A razão da incompreensão prende-se não só com a melancolia e com o tom sarcástico, que é a base para maioria das suas das piadas, mas também pelas recorrentes referências a artistas e intelectuais de outras eras, que podem não ser imediatas para todos aqueles que veem o filme. Para além deste fator, o facto de Gatsby usar casaco de tweed e de ter um ex-colega do secundário que tem a atriz Grace Kelly como padrão de beleza, faz-nos questionar por breves momentos em que ano é que este filme se passa. No entanto, somos transportados para os anos 2000, quando se ouve um iPhone a tocar — no fundo, é quase como se o filme se passasse numa realidade paralela, que tem lugar no século XXI, mas cujas referências musicais e literárias pertencem ao século XX. Não, os filmes não precisam de ser um retrato da realidade nem nada do que se pareça, mas esta dualidade passado/presente acaba por ser disruptiva e distrai da narrativa.

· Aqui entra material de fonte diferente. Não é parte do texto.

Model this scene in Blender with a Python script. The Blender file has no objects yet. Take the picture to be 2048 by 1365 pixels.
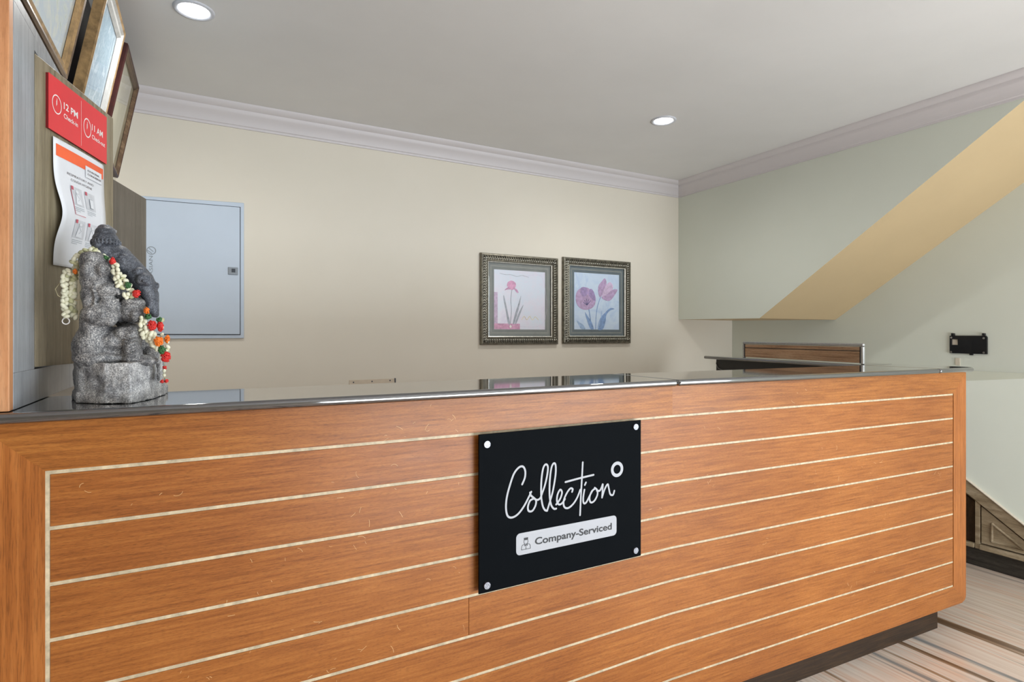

É uma comédia, mas é o tom introspetivo que fica na memória
Sendo categorizado enquanto comédia romântica, a verdade é que existem momentos cómicos ao longo do filme, sendo os mais evidentes protagonizados por Elle Fanning. Porém, o que fica mais na memória quando se sai da sala de cinema é, sem dúvida, a cena do piano, seguida do diálogo entre Gatsby e Shannon, onde ambos demonstram as suas perspetivas sobre o amor.
Limitada à superficialidade, se calhar teria sido interessante se Woody Allen tivesse explorado um pouco mais essa introspeção, para além de um alerta para a beleza das pequenas coisas. Como tal não aconteceu, acabamos por ter um filme leve, com uma boa banda sonora e com planos bonitos das ruas de Manhattan, que não nos enriquece nem nos acrescenta, mas que acaba por se ver bem num domingo à tarde.
“Um Dia de Chuva em Nova Iorque” chega amanhã, dia 24 de outubro, às salas de cinema.